Please output the data below exactly as given, starting at its first line and stopping after the line that contains "160, 40, M_WOODD)".

───

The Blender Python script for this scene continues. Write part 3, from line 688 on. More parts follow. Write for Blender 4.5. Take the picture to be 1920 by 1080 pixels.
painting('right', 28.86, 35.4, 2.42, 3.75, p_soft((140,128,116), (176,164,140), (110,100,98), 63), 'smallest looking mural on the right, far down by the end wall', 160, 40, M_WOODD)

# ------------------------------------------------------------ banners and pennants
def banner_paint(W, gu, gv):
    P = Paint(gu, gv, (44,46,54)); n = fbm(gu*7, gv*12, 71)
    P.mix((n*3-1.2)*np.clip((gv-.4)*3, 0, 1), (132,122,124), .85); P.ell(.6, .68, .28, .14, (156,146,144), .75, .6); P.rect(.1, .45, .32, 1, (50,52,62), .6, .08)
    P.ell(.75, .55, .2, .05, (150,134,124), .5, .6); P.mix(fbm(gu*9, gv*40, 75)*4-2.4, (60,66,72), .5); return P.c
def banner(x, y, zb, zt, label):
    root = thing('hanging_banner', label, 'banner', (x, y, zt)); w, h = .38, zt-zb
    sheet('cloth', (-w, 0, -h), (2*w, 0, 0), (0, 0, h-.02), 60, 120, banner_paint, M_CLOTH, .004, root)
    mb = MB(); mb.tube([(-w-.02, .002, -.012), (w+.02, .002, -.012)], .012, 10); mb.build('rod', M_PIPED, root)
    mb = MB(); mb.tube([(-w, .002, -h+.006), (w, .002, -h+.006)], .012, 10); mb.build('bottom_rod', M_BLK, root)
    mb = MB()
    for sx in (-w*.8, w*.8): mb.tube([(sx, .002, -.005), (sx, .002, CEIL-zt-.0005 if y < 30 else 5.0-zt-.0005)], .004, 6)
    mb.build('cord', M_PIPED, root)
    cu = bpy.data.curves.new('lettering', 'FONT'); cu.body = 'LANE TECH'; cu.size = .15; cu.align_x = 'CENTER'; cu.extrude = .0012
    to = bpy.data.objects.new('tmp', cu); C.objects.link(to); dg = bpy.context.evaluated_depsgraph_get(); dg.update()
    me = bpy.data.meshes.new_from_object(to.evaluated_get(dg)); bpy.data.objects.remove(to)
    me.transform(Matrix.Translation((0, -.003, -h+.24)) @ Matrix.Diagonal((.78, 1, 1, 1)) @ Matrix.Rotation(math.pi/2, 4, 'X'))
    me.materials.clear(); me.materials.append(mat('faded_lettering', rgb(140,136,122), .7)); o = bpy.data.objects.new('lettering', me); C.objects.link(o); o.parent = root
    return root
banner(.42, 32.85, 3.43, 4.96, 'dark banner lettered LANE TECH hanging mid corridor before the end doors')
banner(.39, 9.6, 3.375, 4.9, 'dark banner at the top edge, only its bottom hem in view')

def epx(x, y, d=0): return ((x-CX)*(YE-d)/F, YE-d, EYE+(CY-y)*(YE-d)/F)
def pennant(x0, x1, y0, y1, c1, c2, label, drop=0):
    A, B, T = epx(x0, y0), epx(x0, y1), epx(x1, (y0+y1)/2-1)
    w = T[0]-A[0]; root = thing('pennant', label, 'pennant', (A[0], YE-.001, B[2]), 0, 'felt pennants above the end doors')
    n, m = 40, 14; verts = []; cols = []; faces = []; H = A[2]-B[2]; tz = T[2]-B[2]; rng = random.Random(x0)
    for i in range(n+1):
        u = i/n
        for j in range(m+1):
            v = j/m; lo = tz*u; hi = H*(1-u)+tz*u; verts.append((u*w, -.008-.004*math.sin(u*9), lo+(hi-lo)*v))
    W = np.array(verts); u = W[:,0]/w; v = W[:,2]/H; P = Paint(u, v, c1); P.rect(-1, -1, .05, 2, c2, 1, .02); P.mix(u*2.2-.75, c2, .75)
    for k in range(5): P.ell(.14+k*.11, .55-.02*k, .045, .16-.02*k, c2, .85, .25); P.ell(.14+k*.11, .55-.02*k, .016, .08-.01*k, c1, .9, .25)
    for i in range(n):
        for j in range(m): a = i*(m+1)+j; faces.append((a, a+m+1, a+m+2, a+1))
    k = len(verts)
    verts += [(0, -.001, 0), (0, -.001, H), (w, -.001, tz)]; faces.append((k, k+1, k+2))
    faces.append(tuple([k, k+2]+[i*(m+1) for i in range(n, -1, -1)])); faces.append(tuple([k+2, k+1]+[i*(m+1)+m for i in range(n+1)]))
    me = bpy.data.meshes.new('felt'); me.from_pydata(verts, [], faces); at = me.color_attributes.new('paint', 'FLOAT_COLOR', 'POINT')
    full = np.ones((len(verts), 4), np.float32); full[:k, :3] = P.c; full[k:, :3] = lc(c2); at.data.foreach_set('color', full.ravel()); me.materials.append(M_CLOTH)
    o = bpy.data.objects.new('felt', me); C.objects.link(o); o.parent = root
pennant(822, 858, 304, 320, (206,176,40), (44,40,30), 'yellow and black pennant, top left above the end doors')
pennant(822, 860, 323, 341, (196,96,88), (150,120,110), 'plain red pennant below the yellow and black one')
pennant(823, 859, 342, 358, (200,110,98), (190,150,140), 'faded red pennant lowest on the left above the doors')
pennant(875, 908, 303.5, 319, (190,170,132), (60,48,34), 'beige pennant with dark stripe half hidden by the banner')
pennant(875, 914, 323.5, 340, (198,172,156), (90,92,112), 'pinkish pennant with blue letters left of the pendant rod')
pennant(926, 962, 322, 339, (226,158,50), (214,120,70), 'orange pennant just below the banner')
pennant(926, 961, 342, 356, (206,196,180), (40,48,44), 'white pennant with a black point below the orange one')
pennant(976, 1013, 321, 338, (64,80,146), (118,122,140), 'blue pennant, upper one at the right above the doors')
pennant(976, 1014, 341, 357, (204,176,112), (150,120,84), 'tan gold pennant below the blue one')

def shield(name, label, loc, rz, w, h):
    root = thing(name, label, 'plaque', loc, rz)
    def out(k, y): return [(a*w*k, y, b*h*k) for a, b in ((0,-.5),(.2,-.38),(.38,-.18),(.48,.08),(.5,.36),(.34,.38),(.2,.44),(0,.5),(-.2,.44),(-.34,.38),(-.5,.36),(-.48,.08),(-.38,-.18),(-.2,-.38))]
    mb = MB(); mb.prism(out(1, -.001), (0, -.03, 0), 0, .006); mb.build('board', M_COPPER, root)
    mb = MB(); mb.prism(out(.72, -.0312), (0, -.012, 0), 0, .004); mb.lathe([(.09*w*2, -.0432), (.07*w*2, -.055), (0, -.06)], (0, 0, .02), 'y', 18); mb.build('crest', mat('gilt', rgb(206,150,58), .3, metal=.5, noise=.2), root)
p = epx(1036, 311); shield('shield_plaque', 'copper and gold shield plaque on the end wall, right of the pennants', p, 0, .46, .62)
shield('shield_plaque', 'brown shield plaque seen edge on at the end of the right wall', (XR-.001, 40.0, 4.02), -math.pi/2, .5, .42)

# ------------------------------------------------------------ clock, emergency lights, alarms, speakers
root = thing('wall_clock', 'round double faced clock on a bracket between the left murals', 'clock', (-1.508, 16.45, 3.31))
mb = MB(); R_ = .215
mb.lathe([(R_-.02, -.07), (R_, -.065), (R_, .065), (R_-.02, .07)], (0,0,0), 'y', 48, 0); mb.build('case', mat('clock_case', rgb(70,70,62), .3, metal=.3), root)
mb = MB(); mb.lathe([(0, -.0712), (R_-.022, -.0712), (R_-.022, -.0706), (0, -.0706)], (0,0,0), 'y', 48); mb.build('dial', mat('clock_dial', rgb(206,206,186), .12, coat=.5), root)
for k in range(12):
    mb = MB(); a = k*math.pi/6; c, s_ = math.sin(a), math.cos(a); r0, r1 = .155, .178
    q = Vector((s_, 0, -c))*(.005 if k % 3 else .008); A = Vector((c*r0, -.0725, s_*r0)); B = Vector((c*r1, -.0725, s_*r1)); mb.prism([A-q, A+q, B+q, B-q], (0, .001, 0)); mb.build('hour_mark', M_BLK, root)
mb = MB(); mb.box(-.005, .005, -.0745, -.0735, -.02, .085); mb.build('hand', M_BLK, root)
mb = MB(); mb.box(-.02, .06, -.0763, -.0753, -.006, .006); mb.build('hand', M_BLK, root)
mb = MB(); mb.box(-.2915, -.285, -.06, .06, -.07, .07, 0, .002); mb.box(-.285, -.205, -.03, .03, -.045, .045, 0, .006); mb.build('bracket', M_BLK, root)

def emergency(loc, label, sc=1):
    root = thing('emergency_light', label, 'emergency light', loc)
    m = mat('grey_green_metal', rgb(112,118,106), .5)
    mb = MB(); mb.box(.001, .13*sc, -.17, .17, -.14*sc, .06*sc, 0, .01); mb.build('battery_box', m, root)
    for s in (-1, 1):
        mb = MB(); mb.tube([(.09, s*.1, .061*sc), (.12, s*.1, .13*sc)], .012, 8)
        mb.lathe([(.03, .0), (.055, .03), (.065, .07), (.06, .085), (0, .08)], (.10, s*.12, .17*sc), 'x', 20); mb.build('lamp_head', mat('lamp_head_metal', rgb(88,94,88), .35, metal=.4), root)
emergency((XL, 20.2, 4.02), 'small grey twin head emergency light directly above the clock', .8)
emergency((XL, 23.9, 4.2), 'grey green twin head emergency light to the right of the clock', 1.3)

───

### Task output
The Blender Python script for this scene continues. Write part 3, from line 688 on. More parts follow. Write for Blender 4.5. Take the picture to be 1920 by 1080 pixels.
painting('right', 28.86, 35.4, 2.42, 3.75, p_soft((140,128,116), (176,164,140), (110,100,98), 63), 'smallest looking mural on the right, far down by the end wall', 160, 40, M_WOODD)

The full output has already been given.